Two unsynchronised sequencers (musical sharing): Patch sequencer A pitch and gate to PITCH 1 and GATE 1, sequencer B pitch and gate to PITCH 2 and GATE 2. Set GATE MODE to OR. Set PITCH MODE to ROUND ROBIN so both sources are heard even when they are not synchronised. Use TRIG OUT to retrigger an envelope for clear articulation, and use INDEX OUT to modulate timbre depending on which sequencer is currently active.

Live override on top of a running sequence: Patch your main sequence to PITCH 2 and GATE 2, and a live pitch source (keyboard CV, touch controller, or manual voltage) to PITCH 1 and GATE 1. Set PITCH MODE to PRIORITY so PITCH 1 always overrides when it becomes active. Use RETURN STABLE if you want to return smoothly to the sequence when you stop playing live notes.

Pitch-only generative notes: Patch random or wandering voltages into PITCH 1–4 (no gates).
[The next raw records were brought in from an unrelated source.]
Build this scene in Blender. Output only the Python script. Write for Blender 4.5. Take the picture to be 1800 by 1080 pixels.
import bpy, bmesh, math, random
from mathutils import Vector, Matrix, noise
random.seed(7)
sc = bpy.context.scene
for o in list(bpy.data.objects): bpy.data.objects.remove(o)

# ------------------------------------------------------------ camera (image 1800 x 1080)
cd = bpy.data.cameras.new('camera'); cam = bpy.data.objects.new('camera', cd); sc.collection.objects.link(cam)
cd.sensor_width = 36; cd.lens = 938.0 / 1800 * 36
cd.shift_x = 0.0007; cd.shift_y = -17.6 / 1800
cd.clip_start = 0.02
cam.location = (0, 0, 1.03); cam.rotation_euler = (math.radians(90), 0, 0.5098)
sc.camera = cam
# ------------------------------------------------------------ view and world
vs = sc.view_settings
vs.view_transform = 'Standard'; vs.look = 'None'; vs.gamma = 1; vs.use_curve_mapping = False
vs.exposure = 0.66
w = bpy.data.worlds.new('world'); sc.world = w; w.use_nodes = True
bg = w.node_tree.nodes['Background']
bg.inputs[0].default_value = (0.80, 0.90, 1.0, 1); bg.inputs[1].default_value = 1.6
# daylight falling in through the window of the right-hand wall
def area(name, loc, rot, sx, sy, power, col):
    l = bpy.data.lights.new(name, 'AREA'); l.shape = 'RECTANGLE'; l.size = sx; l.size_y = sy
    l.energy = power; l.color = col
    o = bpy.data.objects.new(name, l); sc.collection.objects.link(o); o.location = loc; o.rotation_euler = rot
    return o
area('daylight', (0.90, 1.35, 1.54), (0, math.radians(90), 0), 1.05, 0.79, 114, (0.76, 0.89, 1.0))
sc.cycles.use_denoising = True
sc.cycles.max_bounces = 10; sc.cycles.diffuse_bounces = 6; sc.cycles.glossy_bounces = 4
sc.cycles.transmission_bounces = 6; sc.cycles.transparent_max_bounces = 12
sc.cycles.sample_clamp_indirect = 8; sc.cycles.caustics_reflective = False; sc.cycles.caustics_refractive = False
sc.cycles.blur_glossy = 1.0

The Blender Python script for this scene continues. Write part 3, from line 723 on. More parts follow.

Set PITCH→GATE to PING and adjust PING for note length. Use THRESH and DEBOUNCE to control how often new events are detected. This patch turns F_MUXZ into a self-playing melodic selector with controlled note density.

Voltage-controlled selection (performance or morphing): Turn SEL ON and patch an LFO, envelope, random source, or macro CV into SELECT CV. PITCH OUT now follows the selected input directly. Use a quantiser after PITCH OUT for scale-locked results, and use INDEX OUT for expressive per-source modulation.

Tuning Tips

If one source “never gets heard,” lower THRESH or reduce DEBOUNCE, or switch to ROUND ROBIN. If selection flickers or feels too chaotic, raise THRESH and/or DEBOUNCE, or disable CHAOS. If envelopes feel too legato, switch PITCH→GATE to RETRIG. If you want notes without gates, use PITCH→GATE = PING and adjust PING length. For melodic coherence, route PITCH OUT through a quantiser or scale module and use INDEX OUT to vary timbre per source rather than trying to sum multiple pitch streams.